■ **Aim of the task**
Copy out exactly the lines from the first line of the material below through the line containing "from mathutils import", and nothing beyond them.
## start
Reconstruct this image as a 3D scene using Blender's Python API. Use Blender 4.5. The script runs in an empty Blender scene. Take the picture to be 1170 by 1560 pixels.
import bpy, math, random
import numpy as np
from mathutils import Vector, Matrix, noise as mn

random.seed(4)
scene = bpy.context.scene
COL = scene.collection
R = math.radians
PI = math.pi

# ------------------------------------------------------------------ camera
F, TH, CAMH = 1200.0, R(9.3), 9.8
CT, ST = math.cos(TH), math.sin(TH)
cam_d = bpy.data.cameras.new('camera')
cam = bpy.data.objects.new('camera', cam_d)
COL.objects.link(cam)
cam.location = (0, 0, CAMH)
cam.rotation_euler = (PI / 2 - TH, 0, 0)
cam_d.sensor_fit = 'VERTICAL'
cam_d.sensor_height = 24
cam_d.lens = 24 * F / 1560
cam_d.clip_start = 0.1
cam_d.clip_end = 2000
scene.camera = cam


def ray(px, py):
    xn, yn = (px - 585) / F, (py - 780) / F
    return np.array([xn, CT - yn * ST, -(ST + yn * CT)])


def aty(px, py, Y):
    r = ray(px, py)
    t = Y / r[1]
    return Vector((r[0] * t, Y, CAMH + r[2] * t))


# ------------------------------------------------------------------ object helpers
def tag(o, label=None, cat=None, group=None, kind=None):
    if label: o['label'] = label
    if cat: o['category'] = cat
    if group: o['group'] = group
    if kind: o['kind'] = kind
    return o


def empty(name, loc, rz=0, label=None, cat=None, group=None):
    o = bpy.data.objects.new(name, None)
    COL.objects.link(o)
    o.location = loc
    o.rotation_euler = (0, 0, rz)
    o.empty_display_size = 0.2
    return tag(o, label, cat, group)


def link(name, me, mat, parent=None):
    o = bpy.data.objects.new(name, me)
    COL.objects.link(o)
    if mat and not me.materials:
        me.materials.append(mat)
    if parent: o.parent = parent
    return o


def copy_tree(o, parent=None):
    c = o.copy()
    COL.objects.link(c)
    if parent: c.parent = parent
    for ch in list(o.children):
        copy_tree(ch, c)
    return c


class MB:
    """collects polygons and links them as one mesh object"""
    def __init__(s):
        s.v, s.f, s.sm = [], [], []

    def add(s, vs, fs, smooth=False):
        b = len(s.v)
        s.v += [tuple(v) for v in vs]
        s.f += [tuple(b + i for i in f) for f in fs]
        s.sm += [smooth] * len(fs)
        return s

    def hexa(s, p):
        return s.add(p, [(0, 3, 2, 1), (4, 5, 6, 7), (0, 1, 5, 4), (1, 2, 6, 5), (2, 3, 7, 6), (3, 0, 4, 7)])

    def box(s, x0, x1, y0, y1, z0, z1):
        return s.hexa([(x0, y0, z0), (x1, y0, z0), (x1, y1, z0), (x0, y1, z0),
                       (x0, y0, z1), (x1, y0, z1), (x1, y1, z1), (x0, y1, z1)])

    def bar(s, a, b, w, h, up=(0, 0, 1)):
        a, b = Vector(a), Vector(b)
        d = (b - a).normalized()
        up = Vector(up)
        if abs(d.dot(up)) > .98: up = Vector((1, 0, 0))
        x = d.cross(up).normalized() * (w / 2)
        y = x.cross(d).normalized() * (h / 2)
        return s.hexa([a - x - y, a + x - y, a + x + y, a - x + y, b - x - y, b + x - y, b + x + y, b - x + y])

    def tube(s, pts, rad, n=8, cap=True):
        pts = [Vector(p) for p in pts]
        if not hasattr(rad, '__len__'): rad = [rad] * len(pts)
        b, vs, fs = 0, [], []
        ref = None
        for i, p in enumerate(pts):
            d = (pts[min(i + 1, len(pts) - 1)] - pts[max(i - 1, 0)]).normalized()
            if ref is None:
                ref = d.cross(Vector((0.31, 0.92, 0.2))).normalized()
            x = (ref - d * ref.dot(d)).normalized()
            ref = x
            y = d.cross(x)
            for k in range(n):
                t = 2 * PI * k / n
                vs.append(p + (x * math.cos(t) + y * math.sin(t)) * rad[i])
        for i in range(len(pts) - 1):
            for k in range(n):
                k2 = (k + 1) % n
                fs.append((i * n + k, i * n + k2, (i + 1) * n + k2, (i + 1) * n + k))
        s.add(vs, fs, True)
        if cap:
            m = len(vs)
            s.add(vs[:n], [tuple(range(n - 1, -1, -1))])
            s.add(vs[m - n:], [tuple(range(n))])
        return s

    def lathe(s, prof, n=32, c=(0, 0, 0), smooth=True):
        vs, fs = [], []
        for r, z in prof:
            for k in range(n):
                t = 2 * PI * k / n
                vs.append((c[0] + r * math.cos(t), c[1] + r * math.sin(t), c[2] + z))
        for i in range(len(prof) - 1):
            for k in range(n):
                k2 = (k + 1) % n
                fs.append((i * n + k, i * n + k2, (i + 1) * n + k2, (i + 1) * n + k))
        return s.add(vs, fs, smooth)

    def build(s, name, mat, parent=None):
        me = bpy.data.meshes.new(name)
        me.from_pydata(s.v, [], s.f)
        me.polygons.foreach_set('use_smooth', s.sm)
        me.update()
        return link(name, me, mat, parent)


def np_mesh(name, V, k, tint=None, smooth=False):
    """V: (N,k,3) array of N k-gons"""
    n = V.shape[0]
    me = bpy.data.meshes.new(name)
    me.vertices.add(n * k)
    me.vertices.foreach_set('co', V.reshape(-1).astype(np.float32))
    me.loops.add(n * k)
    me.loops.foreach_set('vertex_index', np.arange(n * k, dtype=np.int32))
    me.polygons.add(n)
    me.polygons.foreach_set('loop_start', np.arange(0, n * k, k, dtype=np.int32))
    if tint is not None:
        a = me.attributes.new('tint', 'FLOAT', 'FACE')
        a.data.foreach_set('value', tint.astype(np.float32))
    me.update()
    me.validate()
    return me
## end
■ **Result of this task**
Reconstruct this image as a 3D scene using Blender's Python API. Use Blender 4.5. The script runs in an empty Blender scene. Take the picture to be 1170 by 1560 pixels.
import bpy, math, random
import numpy as np
from mathutils import Vector, Matrix, noise as mn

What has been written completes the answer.